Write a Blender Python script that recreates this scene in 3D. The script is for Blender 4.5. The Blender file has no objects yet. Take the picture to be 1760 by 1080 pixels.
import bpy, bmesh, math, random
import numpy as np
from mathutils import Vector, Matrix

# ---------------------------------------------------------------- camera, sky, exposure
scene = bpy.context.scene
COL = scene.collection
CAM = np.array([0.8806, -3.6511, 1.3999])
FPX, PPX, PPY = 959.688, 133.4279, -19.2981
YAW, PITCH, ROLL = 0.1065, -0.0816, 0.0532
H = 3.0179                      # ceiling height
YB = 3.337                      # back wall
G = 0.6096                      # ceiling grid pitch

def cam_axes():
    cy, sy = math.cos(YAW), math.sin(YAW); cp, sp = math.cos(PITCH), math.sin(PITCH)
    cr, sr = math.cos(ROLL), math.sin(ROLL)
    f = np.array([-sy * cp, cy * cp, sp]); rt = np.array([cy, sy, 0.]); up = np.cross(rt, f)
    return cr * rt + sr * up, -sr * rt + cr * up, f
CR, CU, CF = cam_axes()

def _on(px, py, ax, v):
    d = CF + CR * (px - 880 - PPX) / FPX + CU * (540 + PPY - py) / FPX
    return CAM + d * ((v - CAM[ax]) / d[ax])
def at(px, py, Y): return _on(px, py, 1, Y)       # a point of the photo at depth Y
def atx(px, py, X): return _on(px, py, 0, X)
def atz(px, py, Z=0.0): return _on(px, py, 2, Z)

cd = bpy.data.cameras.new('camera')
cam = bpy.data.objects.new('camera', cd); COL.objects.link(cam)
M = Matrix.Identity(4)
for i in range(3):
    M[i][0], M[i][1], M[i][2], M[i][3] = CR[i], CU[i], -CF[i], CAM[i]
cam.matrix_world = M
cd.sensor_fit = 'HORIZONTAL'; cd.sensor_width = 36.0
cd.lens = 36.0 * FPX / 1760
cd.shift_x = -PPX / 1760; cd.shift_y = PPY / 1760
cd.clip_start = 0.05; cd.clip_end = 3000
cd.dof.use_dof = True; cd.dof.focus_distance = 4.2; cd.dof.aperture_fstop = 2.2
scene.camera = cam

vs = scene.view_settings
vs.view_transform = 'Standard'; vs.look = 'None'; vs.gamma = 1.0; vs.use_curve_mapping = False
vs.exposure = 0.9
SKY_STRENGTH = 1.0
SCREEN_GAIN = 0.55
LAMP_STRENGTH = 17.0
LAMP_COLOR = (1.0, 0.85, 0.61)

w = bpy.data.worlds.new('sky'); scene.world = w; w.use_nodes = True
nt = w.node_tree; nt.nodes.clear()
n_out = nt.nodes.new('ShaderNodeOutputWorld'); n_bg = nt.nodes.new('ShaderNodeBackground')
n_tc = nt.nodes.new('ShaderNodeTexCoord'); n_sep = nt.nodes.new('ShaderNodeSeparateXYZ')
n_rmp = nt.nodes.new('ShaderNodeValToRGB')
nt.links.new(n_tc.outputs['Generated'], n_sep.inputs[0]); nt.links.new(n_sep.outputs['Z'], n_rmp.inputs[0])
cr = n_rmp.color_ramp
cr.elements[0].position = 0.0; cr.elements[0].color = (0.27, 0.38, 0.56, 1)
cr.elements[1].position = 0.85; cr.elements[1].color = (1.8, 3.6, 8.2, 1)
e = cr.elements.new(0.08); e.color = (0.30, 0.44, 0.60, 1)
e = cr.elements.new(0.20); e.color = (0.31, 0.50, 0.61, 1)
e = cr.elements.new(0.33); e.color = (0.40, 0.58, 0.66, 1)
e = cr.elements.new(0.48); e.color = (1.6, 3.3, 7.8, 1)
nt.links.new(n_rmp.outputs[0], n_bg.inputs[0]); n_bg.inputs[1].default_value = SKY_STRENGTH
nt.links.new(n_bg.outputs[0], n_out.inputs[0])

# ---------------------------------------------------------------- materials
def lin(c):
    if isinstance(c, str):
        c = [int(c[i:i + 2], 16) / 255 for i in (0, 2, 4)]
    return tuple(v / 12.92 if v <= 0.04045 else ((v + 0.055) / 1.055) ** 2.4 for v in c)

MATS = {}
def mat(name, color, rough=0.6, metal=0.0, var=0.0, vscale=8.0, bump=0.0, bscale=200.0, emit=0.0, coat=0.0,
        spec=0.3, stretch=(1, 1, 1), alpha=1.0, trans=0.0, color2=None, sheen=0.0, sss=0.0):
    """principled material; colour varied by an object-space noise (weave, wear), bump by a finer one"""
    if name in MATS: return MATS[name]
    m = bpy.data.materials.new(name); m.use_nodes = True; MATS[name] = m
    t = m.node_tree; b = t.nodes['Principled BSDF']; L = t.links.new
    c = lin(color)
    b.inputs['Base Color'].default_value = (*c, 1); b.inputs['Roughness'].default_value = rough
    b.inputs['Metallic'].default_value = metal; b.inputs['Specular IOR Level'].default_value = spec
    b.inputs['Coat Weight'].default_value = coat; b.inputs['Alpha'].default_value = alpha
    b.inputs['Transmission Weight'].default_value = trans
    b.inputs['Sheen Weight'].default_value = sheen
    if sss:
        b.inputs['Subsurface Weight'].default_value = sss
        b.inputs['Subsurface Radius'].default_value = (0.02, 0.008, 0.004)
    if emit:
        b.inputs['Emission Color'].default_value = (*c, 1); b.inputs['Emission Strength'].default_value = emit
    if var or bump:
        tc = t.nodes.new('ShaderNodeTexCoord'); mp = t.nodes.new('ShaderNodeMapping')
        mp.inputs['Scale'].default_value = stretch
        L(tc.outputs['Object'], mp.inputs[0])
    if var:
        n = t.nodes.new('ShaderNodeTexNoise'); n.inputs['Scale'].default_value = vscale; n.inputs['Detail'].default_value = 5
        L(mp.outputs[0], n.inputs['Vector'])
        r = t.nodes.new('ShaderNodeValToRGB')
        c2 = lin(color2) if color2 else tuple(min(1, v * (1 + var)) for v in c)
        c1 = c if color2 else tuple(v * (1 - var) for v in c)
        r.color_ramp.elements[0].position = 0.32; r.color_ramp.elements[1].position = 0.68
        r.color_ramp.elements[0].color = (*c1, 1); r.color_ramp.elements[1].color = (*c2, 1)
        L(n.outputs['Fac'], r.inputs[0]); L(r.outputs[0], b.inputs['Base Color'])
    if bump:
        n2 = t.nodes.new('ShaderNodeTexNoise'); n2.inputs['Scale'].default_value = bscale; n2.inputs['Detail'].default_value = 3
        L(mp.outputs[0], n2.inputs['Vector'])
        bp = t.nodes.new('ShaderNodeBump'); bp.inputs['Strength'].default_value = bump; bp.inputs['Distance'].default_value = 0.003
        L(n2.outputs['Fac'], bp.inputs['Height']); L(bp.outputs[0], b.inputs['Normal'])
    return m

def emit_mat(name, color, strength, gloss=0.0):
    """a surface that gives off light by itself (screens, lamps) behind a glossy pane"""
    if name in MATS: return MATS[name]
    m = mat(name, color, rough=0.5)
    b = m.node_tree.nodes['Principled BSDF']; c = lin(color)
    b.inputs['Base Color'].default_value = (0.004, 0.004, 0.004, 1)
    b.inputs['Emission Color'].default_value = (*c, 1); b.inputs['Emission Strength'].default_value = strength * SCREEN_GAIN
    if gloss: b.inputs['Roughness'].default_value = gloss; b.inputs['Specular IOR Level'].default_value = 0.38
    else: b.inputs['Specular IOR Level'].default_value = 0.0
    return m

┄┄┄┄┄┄

▶ Exercise brief:
Extract the first line above and each line after it up to and including the one with "CR, CU, CF = cam_axes()", please, exactly and with nothing else.

▶ Reply:
Write a Blender Python script that recreates this scene in 3D. The script is for Blender 4.5. The Blender file has no objects yet. Take the picture to be 1760 by 1080 pixels.
import bpy, bmesh, math, random
import numpy as np
from mathutils import Vector, Matrix

# ---------------------------------------------------------------- camera, sky, exposure
scene = bpy.context.scene
COL = scene.collection
CAM = np.array([0.8806, -3.6511, 1.3999])
FPX, PPX, PPY = 959.688, 133.4279, -19.2981
YAW, PITCH, ROLL = 0.1065, -0.0816, 0.0532
H = 3.0179                      # ceiling height
YB = 3.337                      # back wall
G = 0.6096                      # ceiling grid pitch

def cam_axes():
    cy, sy = math.cos(YAW), math.sin(YAW); cp, sp = math.cos(PITCH), math.sin(PITCH)
    cr, sr = math.cos(ROLL), math.sin(ROLL)
    f = np.array([-sy * cp, cy * cp, sp]); rt = np.array([cy, sy, 0.]); up = np.cross(rt, f)
    return cr * rt + sr * up, -sr * rt + cr * up, f
CR, CU, CF = cam_axes()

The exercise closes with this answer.